Imagine a medieval castle. It sits on a volcanic plug, the Castle Rock, that lies among a multitude of vistas—steep cobblestone streets in the center, a hill to the East, and a wide open sea underneath the hill. Imagine a Gothic monument facing timber-spired buildings on the cobblestone streets and a classical-style palace at the low end of a gently sloping street that runs to the castle. Add to your picture a little bit of rain and fog. The cloudy skies brace cozy little coffee shops, secondhand bookstores, museums, and art galleries. Summertime and Christmas bring in tourists from all over the world. 

It’s the fall of 2023, and I’m in Edinburgh, Scotland. I’m walking into the Old College quadrangle at the University of Edinburgh for the first time, not knowing what the following three months will bring, but my heart is, nonetheless, full of excitement. It’s unlike the sugar rush euphoria during a night out when the strobe lights take my feet away, although I will experience that soon. It’s the excitement to live, to hold onto every big and small thing that these three months have to offer. 

I held onto everything, although it would be a stretch to say every day of my study abroad experience was a dream. Edinburgh is one of the most expensive cities in the world, and budgeting was very difficult to master (I failed several times, and am still failing). The rain wasn’t always fun, and it certainly made things worse on those days when I had FOMO scrolling Instagram pictures of my DePauw friends. But, as in the beautiful words of an Instagram account that I came across, “it’s about walking around art museums alone; it’s about second-hand bookshops so small you can barely move; it’s about cups of hot coffee when there’s a storm outside.” It’s very easy to romanticize life in Edinburgh, even when you are a broke college student who only has three months there and is trying to experience everything. Almost all of the museums and galleries in the city are free, student deals are everywhere, and public transportation is free with the Young Scot card. 

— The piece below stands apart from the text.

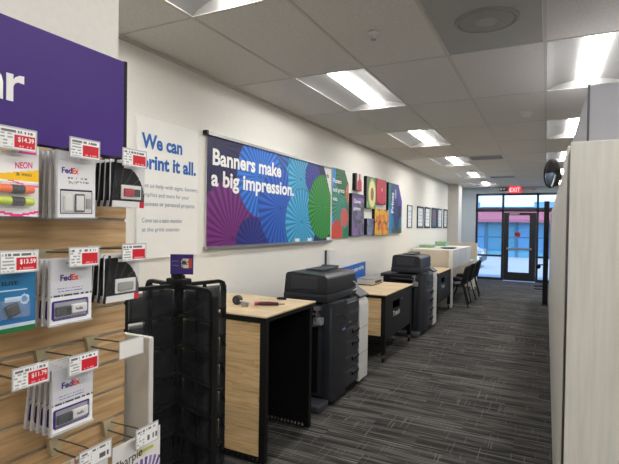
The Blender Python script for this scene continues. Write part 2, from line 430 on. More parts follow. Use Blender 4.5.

You probably noticed that I haven’t mentioned my studies in the actual study abroad program. It’s because I didn’t study. Just kidding, I did. I took Literary Studies, Marketing, and Animation Studies at the College of Arts, Humanities, and Social Sciences, all of which were very different from DePauw classes. They were held in lecture halls with 50 or even more students—no attendance taken, no one cares if you haven’t shown up to lectures for weeks or never do the readings. There were small group tutorials too, but I’ll be totally honest and say I skipped some of those without receiving any emails. I had a lot more time to fall in love with my new life, and that’s really the key. Similar to when you first came to DePauw, or started anew with anything, please keep reminding yourself that you have time. It’s tempting to rush it, especially if you only have a few months abroad, but the capitalist mentality of “getting ahead” needs to be left behind. I still got stuff done in Scotland—such as getting As for my papers and landing my summer internship—while wandering aimlessly among the sights for at least a few hours every day. I was lucky to have a fairly easy academic schedule compared to my usual DePauw schedule, which allowed me to slow down and, counterintuitively, achieve my goals. That is my next advice to you: if you can, build an easy schedule. And talk to your advisor before you start planning your study abroad trip. My advisor suggested Edinburgh when I was considering a million different places, for which I will forever be grateful to him. 

It will be very funny if I say studying abroad changed me, especially because I’m already studying abroad in the States. But I’ll say that studying abroad in Edinburgh changed me anyway. I found myself in poems printed on the steps leading to the Writers’ Museum, seagulls flying from Portobello Beach to the city, Arthur’s Seat making a gorgeous background for millions of years of history, even in random photos taken with drunken strangers at midnights. I found so much time—I had so much time. It was an experience that I will forever hold dear to my heart, a testament to all the love that I have within myself, sometimes forgotten, but always waiting to blossom.